The Grandma Biscuit.

When I was growing up, one of my favorite meals was biscuits and gravy. Not just any biscuits and gravy, though. My MOM’S. 

No one else’s can compare. 

She made it almost every school day. My mom was a foster mom to a lot of kids over the years, and when I was in high school we had a houseful of teenage boys. Many of them would horde food in their rooms. Sometimes, it took a while for them to understand that there would be always be a next meal and there would always be plenty. To help them trust that, my mom would get up every day around 5 a.m., study her Bible, and then make a huge breakfast of biscuits and gravy, eggs, and either sausage, bacon, or ham. It was the biggest meal of our day and many times my only meal due to after school activities, sports, and work. 

She always sat down to eat with us, and not a fork was lifted before she was at her place. She let us all have our fill with one exception: no one touched the Grandma Biscuit. 
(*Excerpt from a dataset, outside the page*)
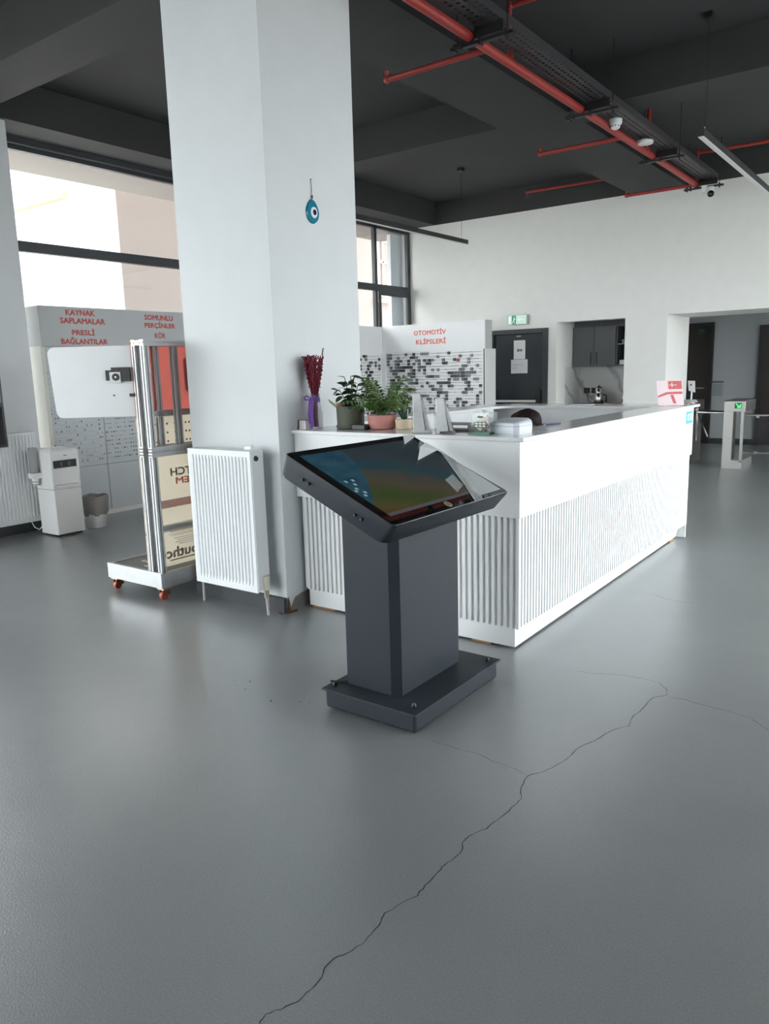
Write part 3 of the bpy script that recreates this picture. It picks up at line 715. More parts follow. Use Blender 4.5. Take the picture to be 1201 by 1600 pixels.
# ================================================================== LEFT HARDWARE DISPLAY
LD = thing('hardware_display', 'long grey display wall with red lettering by the left window', 'display', (-7.6, 6.5, 0))
ldx, ly0, ly1 = -7.5, 4.335, 7.6
box('header_board', DISPH, LD, ldx-.012, ldx, ly0+.01, ly1, 1.835, 2.24)
box('header_end', mat('display_end_grey', (.46, .47, .46), .6), LD, ldx-.24, ldx-.0, ly0, ly0+.0095, 1.835, 2.238)
box('header_top', DISPH, LD, ldx-.24, ldx-.012, ly0+.01, ly1, 2.228, 2.24)
box('end_post', mat('cream_post', (.66, .65, .59), .5), LD, ldx-.24, ldx-.005, ly0-.01, ly0+.03, 0, 1.834)
SB = (4.99, 5.66, 6.33, 7.0, 7.6)
prev = ly0+.03
for yb in SB:
    box('pegboard', DISPG, LD, ldx-.05, ldx-.03, prev+.004, yb-.008, .56, 1.83)
    box('lower_panel', DISPG, LD, ldx-.052, ldx-.032, prev+.004, yb-.008, .05, .555)
    box('seam_strip', mat('seam_grey', (.30, .31, .32), .5), LD, ldx-.05, ldx-.028, yb-.008, yb+.004, .05, 1.83)
    prev = yb
box('back_board', DISPH, LD, ldx-.07, ldx-.055, ly0+.03, ly1, .0, 2.22)
box('base_rail', mat('white_rail', (.7, .7, .68), .5), LD, ldx-.06, ldx-.005, ly0, ly1, .0, .05)
pegs = MB(); pegs2 = MB()
y0 = ly0+.05
for (a, b, dens) in ((ly0+.05, 4.97, 1), (5.01, 5.64, 2), (5.68, 6.3, 2)):
    z = 1.80
    while z > .60:
        y = a
        while y < b-.01:
            if dens == 2 and random.random() < .75 or dens == 1 and (random.random() < (.6 if y > b-.05 else .22)):
                s = random.uniform(.004, .009)
                (pegs if random.random() < .5 else pegs2).box(ldx-.03, ldx-.03+s, y-s*.7, y+s*.7, z-s, z+s)
            y += .03
        if dens == 1: pegs2.box(ldx-.03, ldx-.024, a, b-.06, z-.022, z-.018)
        z -= .047
obj('fastener_samples', pegs, mat('dark_fastener', (.10, .11, .12), .4, metal=.5), LD, kind='stuff', label='tiny dark fasteners in rows')
obj('fastener_samples', pegs2, mat('steel_fastener', (.36, .38, .40), .4, metal=.5), LD, kind='stuff', label='tiny steel fasteners in rows')
for (s, yc, zc, w, h) in (('KAYNAK', 4.807, 2.183, .345, .062), ('SAPLAMALAR', 4.83, 2.098, .53, .062), ('PRESLİ', 4.822, 1.987, .27, .075), ('BAĞLANTILAR', 4.83, 1.895, .55, .078),
                          ('SOMUNLU', 5.81, 2.168, .40, .062), ('PERÇİNLER', 5.82, 2.082, .43, .085), ('KÖR', 5.81, 1.972, .15, .075)):
    text('lettering', s, REDT, LD, (ldx+.0015, yc, zc), 'x', w, h)

# ================================================================== CLIP DISPLAY (back left)
CD = thing('clip_display', 'white display wall of dark clip samples headed OTOMOTİV KLİPSLERİ', 'display', (-6.6, 10.4, 0))
cy, cx0, cx1 = 10.31, -7.60, -5.70
CDW = mat('white_display', (.80, .81, .82), .5, var=.02)
box('header_board', CDW, CD, cx0+.002, cx1, cy, cy+.012, 1.78, 2.2)
box('header_end', mat('display_end_grey', (.46, .47, .46), .6), CD, cx1, cx1+.012, cy, cy+.20, 1.78, 2.2)
box('header_top', CDW, CD, cx0, cx1, cy+.012, cy+.2, 2.188, 2.2)
box('end_post', mat('pale_post', (.62, .63, .62), .5), CD, cx1-.005, cx1+.02, cy-.002, cy+.30, 0, 1.779)
box('post_gap', BLK, CD, cx1-.03, cx1-.006, cy+.012, cy+.03, .1, 1.78)
box('sample_board', CDW, CD, cx0+.05, cx1-.03, cy+.02, cy+.03, .3, 1.78)
box('lower_panel', CDW, CD, cx0+.05, cx1-.03, cy+.015, cy+.03, .0, .295)
box('corner_post', CDW, CD, cx0-.02, cx0+.05, cy-.03, cy+.03, 0, 1.78)
box('header_board', CDW, CD, cx0-.012, cx0, 8.6, cy-.001, 1.77, 2.195)
box('sample_board', CDW, CD, cx0-.03, cx0-.02, 8.6, cy-.03, .3, 1.77)
box('lower_panel', CDW, CD, cx0-.03, cx0-.015, 8.6, cy-.03, .0, .295)
box('end_post', CDW, CD, cx0-.14, cx0-.005, 8.58, 8.6, 0, 1.77)
text('lettering', 'OTOMOTİV', mat('bright_red_lettering', (.80, .19, .14), .6), CD, (-6.68, cy-.0015, 2.075), 'y', .60, .10)
text('lettering', 'KLİPSLERİ', mat('bright_red_lettering', (.80, .19, .14), .6), CD, (-6.66, cy-.0015, 1.935), 'y', .56, .10)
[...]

To be honest, I’ve never liked making biscuits. They’ve never turned out like hers, so naturally I thought, “What’s the point?” For the last several years I’ve made drop biscuits, which require no rolling or cutting. You simply make your dough and literally drop wads of it onto your cookie sheet and there you go. Biscuits. We always tear them apart to top them with gravy anyway, so again…what was the point. 

Yet something was missing.

Enter my new favorite super secret. It’s JoJo’s Biscuits, from Joanna Gaines’ cookbook, Magnolia Table, and she has the perfect-for-me biscuit recipe.

There’s no rolling or folding; just spreading the dough out with your hands and cutting. And they are delicious (mostly because of the three freaking sticks of butter in the dough – I’ll never have to butter a biscuit and risk tearing it again.)

The bonus is this. There’s the weird bit of remnant dough that’s not enough to make into a round cut biscuit, so you mush it into an oblong bit of spaziness and tuck it in the corner of the pan.

The Grandma Biscuit. BOOM.

And since I have now been a GiGi for three whole years, nobody had better touch my biscuit. Even my kids know this is the legendary biscuit and revere it. 

You can fight over the rest of the pan.

But this one? Back off, Jack. Especially when Poppa Hank has made fresh plum ginger jelly to dollop on top. 

Oh yeah. The tradition continues, right Mom?